Now she worships at an altar of a stagnant pool and when she sees her reflection, she’s fulfilled
Why is Kyrsten Sinema? Michelle Goldberg read her book so you don’t have to:
Why? An easy explanation would be money; she could just be protecting her campaign donors. But as Matthew Yglesias points out, in recent cycles small-dollar Democratic donors, who tend to be to the left of Democratic voters overall, have showered the party’s Senate candidates with cash. If Sinema tanks the Biden presidency, it’s unlikely to be great for her fund-raising.
So I think it’s entirely possible that Sinema’s motives are sincere, because she’s come to believe in bipartisanship for its own sake, divorced from any underlying policy goals. To understand why, it’s worth reading Sinema’s one book-length explication of her political philosophy, her 2009 “Unite and Conquer: How to Build Coalitions That Win — and Last.”
In “Unite and Conquer,” Sinema describes entering the Republican-controlled Arizona State House as a strident progressive, accomplishing nothing, being miserable and then recalibrating so that she could collaborate with her Republican colleagues. The book is vaguely New Agey. It places a lot of emphasis on deep breathing and extols what Sinema calls “Enso politics,” after a Zen term for a circle symbolizing enlightenment.
Sinema describes finding self-actualization in learning to “open up my own ways of thinking to embrace a much larger possibility than the strict party-line rhetoric I’d been using.” She figured out how to have meetings with lobbyists that were “relaxed and comfortable,” whether or not they agreed.

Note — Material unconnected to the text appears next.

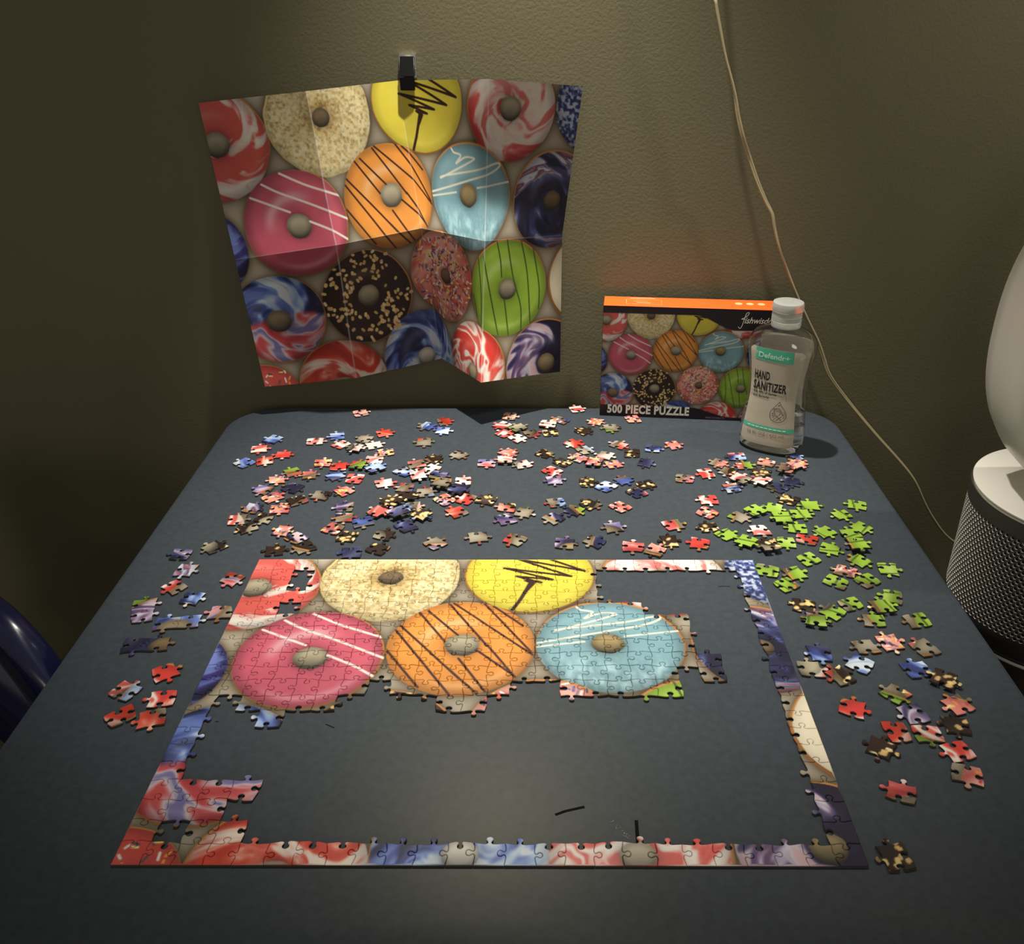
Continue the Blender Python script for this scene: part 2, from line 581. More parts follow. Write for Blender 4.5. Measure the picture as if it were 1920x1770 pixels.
# ------------------------------------------------------------------ materials
M_WALL = mat('wall_paint', (0.134, 0.123, 0.072, 1), rough=0.75, spec=0.25, noise=(3.0, 0.05), bump=(260, 0.42, 0.0010))
M_FLOOR = mat('carpet', (0.06, 0.05, 0.04, 1), rough=0.95, spec=0.1, noise=(60, 0.3))
M_TABLE = mat('table_vinyl', (0.041, 0.049, 0.058, 1), rough=0.40, spec=0.11, noise=(160, 0.10), bump=(1400, 0.12, 0.0003), tint=(1.0, 0.90, 0.58, 1))
_b = M_TABLE.node_tree.nodes['Principled BSDF']
_b.inputs['Sheen Weight'].default_value = 0.12
_b.inputs['Sheen Roughness'].default_value = 0.35
_b.inputs['Sheen Tint'].default_value = (0.36, 0.60, 1.0, 1)
M_STEEL = mat('painted_steel', (0.05, 0.05, 0.055, 1), rough=0.4, spec=0.5)
M_CARD = print_mat('puzzle_card', 0.42, 0.35)
M_PAPER = print_mat('poster_paper', 0.36, 0.4)
M_BOXP = print_mat('box_print', 0.38, 0.4)
M_BLACK = mat('black_card', (0.012, 0.008, 0.010, 1), rough=0.4, spec=0.35)
M_ORANGE = mat('orange_card', rgb(240, 92, 34), rough=0.45, spec=0.3)
M_GREYINK = mat('grey_ink', rgb(206, 200, 186), rough=0.5)
M_ORINK = mat('pale_ink_on_orange', rgb(255, 170, 125), rough=0.5)
M_CORD = mat('cream_cord', rgb(168, 156, 122), rough=0.45, spec=0.4)
M_PLUG = M_CORD
M_NAVY = mat('navy_plastic', (0.010, 0.011, 0.045, 1), rough=0.22, spec=0.5, bump=(500, 0.05, 0.0004))
M_CLIP = mat('black_enamel', (0.004, 0.004, 0.004, 1), rough=0.3, spec=0.4)
M_CHROME = mat('chrome', (0.78, 0.77, 0.72, 1), rough=0.2, metal=1.0)
M_PET = mat('clear_plastic', (1, 1, 1, 1), rough=0.02, trans=1.0, ior=1.40, spec=0.5)
M_GEL = mat('clear_gel', (0.97, 0.99, 0.99, 1), rough=0.0, trans=1.0, ior=1.35)
M_CAP = mat('frosted_cap', (0.80, 0.81, 0.77, 1), rough=0.28, trans=0.72, ior=1.25)
M_LABEL = mat('white_label', rgb(214, 206, 186), rough=0.5, spec=0.3)
_n = M_LABEL.node_tree
_t = _n.nodes.new('ShaderNodeBsdfTranslucent')               # thin film label: light from behind shines through
_t.inputs['Color'].default_value = rgb(226, 222, 206)
_m = _n.nodes.new('ShaderNodeMixShader')
_m.inputs['Fac'].default_value = 0.45
_n.links.new(_n.nodes['Principled BSDF'].outputs['BSDF'], _m.inputs[1])
_n.links.new(_t.outputs['BSDF'], _m.inputs[2])
_n.links.new(_m.outputs['Shader'], _n.nodes['Material Output'].inputs['Surface'])
M_TEAL = mat('teal_ink', rgb(72, 168, 138), rough=0.5)
M_LPALE = mat('pale_teal_ink', rgb(196, 226, 208), rough=0.5)
M_INK = mat('black_ink', (0.008, 0.007, 0.008, 1), rough=0.5)
M_GINK = mat('grey_lettering', rgb(120, 122, 112), rough=0.5)
M_SILVER = mat('silver_plastic', (0.80, 0.78, 0.71, 1), rough=0.32, metal=0.10, spec=0.5)
M_DISC = mat('white_plastic', (0.74, 0.72, 0.65, 1), rough=0.4, spec=0.4)
M_GRILLE = mat('grille_metal', (0.075, 0.068, 0.060, 1), rough=0.36, metal=0.35)
M_LIT_LIP = mat('lit_hole_edge', (0.78, 0.75, 0.68, 1), rough=0.35, metal=0.3)  # paler than the sleeve: light catching the hole lips is put into the colour
M_DARK = mat('dark_core', (0.006, 0.006, 0.007, 1), rough=0.7)
M_STAND = mat('stand_wood', (0.03, 0.022, 0.016, 1), rough=0.5, noise=(30, 0.2))
M_SCUFF = mat('dark_scuff', (0.008, 0.008, 0.007, 1), rough=0.9, spec=0.0)
M_SMUDGE = mat('pale_smudge', (0.15, 0.15, 0.12, 1), rough=0.8)

# ------------------------------------------------------------------ the room
bm = bmesh.new()
box_bm(bm, -2.6, 2.6, WALLY, WALLY + 0.1, 0, 2.6)
tag(link('wall_back', from_bm(bm, 'wall_back'), M_WALL), kind='structure')
bm = bmesh.new()
box_bm(bm, -2.6, 2.6, -2.0, WALLY + 0.1, -0.05, 0)
tag(link('floor', from_bm(bm, 'floor'), M_FLOOR), kind='structure')

# ------------------------------------------------------------------ folding table
TX0, TX1, TY0, TY1, TR = -0.427, 0.420, 0.361, 1.211, 0.068
table = empty('folding_table', ((TX0 + TX1) / 2, (TY0 + TY1) / 2, 0))
tag(table, 'dark grey square folding table with rounded corners under the jigsaw puzzle', 'table')
tcx, tcy = table.location.x, table.location.y


def rounded_slab(name, hx, hy, r, z0, z1, bev=0.006, n=14):
    ring = []
    for (sx, sy, a0) in ((1, 1, 0), (-1, 1, 90), (-1, -1, 180), (1, -1, 270)):
        for k in range(n + 1):
            a = math.radians(a0 + 90 * k / n)
            ring.append((sx * (hx - r) + r * math.cos(a), sy * (hy - r) + r * math.sin(a), math.cos(a), math.sin(a)))
    prof = [(-bev, z0), (0, z0 + bev), (0, z1 - bev), (-bev * 0.3, z1 - bev * 0.3), (-bev, z1)]
    verts, faces = [], []
    N = len(ring)
    for off, z in prof:
        for (x, y, nx, ny) in ring:
            verts.append((x + nx * off, y + ny * off, z))
    for i in range(len(prof) - 1):
        for k in range(N):
            faces.append((i * N + k, i * N + (k + 1) % N, (i + 1) * N + (k + 1) % N, (i + 1) * N + k))
    faces.append(tuple(range(N - 1, -1, -1)))
    faces.append(tuple((len(prof) - 1) * N + k for k in range(N)))
    me = mesh(name, verts, faces, True)
    me.set_sharp_from_angle(angle=math.radians(50))
    return me


hx, hy = (TX1 - TX0) / 2, (TY1 - TY0) / 2
link('table_top', rounded_slab('table_top', hx, hy, TR, TZ - 0.036, TZ), M_TABLE, table)
bm = bmesh.new()
for s in (-1, 1):
    box_bm(bm, -hx + .06, hx - .06, s * (hy - .06) - .012, s * (hy - .06) + .012, TZ - .072, TZ - .0365)
    box_bm(bm, s * (hx - .06) - .012, s * (hx - .06) + .012, -hy + .072, hy - .072, TZ - .072, TZ - .0365)
link('apron', from_bm(bm, 'apron'), M_STEEL, table)
leg_me = None
for sx in (-1, 1):
    for sy in (-1, 1):
        link('leg', tube_mesh('leg', [(sx * (hx - .085), sy * (hy - .085), TZ - .0725), (sx * (hx - .05), sy * (hy - .05), 0.0)], 0.0125), M_STEEL, table)


def table_mark(name, pts, w, m):
    c = Vector((tcx, tcy, 0))
    P = [tab(*p) - c for p in pts]
    vs, fs = stroke_verts([(p.x, p.y) for p in P], w)
    link(name, mesh(name, [(x, y, TZ + 0.00012) for x, y in vs], fs), m, table)


table_mark('scuff_mark', [(1041, 1528), (1060, 1521), (1096, 1513)], 0.0022, M_SCUFF)
table_mark('scuff_mark', [(1193, 1538), (1196, 1582)], 0.0026, M_SCUFF)
table_mark('scuff_mark', [(611, 1358), (618, 1361), (627, 1365)], 0.0009, M_SCUFF)
table_mark('scuff_mark', [(1347, 1100), (1356, 1099), (1369, 1100)], 0.0008, M_SCUFF)
table_mark('scuff_mark', [(403, 1353), (410, 1353)], 0.0008, M_SCUFF)
sr = random.Random(3)
for k in range(26):
    t = sr.random()
    x, y = 1147 + 34 * t + sr.uniform(-3, 3), 1539 + 36 * t + sr.uniform(-3, 3)
    table_mark('smudge', [(x, y), (x + sr.uniform(1, 3), y + sr.uniform(-1.5, 2.5))], sr.uniform(.0004, .0009), M_SMUDGE)

# ------------------------------------------------------------------ jigsaw: cut lines
PW, PD, NCOL, NROW, THICK = 0.52, 0.38, 25, 20, 0.0023
cw, ch = PW / NCOL, PD / NROW
jr = random.Random(77)
corner = {}
for r in range(NROW + 1):
    for c in range(NCOL + 1):
        jx = 0 if c in (0, NCOL) else jr.uniform(-.07, .07) * cw
        jy = 0 if r in (0, NROW) else jr.uniform(-.07, .07) * ch
        corner[r, c] = np.array([c * cw + jx, PD - r * ch + jy])
KNOB = [(0, 0), (.20, -.030), (.36, -.045), (.435, -.005), (.43, .055), (.385, .12), (.39, .19), (.44, .235), (.50, .248), (.56, .235), (.61, .19), (.615, .12), (.57, .055), (.565, -.005), (.64, -.045), (.80, -.030), (1, 0)]


def knob_edge(p, q, s):
    """Cut from p to q, knob to the left of the direction for s=+1."""
    d = q - p
    n = np.array([-d[1], d[0]])
    L = np.hypot(*d)
    n = n / L * 0.0202
    sh, hs, ws = jr.uniform(-.06, .06), jr.uniform(.92, 1.12), jr.uniform(.92, 1.1)
    pts = []
    for t, h in KNOB:
        tt = t if t in (0, 1) else .5 + (t - .5) * ws + sh
        pts.append(p + d * tt + n * s * h * hs)
    sm = smooth_path([Vector((a[0], a[1], 0)) for a in pts], 2)
    return [np.array([v.x, v.y]) for v in sm]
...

Her “new ethos” helped her to get more done and, “perhaps most importantly,” be “much happier,” she writes.
“Unite and Conquer” was about operating in the minority, not exercising power. Now that she’s part of a governing majority, Sinema is, ironically, recapitulating some of the pathologies she boasted about transcending. Rather than being part of a productive coalition, she’s once again operating as a defiantly contrary outsider. The bipartisanship that was once a source of liberation for her seems to have become a rigid identity.
“I think she’s just really invested in that self-image, personally, as someone who stands up to her party, and I think she has really lost track of what is actually politically prudent, even to put aside the impact on the lives of millions of people,” said Emily Kirkland, executive director of Progress Arizona, a progressive group that worked to elect Sinema to the Senate. There’s a difference, it turns out, between being a maverick and being a narcissist.
Among the obvious things Sinema doesn’t understand about McCain is that 1)he was a very orthodox Republican, and 2)his departures from orthodoxy (favoring campaign finance reform, opposing Bush’s tax cuts, voting against ACA repeal) were in issues where public opinion favored his position. To the extent that Sinema has expressed any substantive opposition to the BBBA at all her positions have absolutely no mass constituency at all. McCain was therefore able to walk the tightrope of getting a “Maverick” reputation while retaining the support of his party. Sinema is already falling off, and if she torpedoes the BBBA she’ll be a one termer sharing a channel on the latest alt-right video service with Tulsi Gabbard and Glenn Greenwald.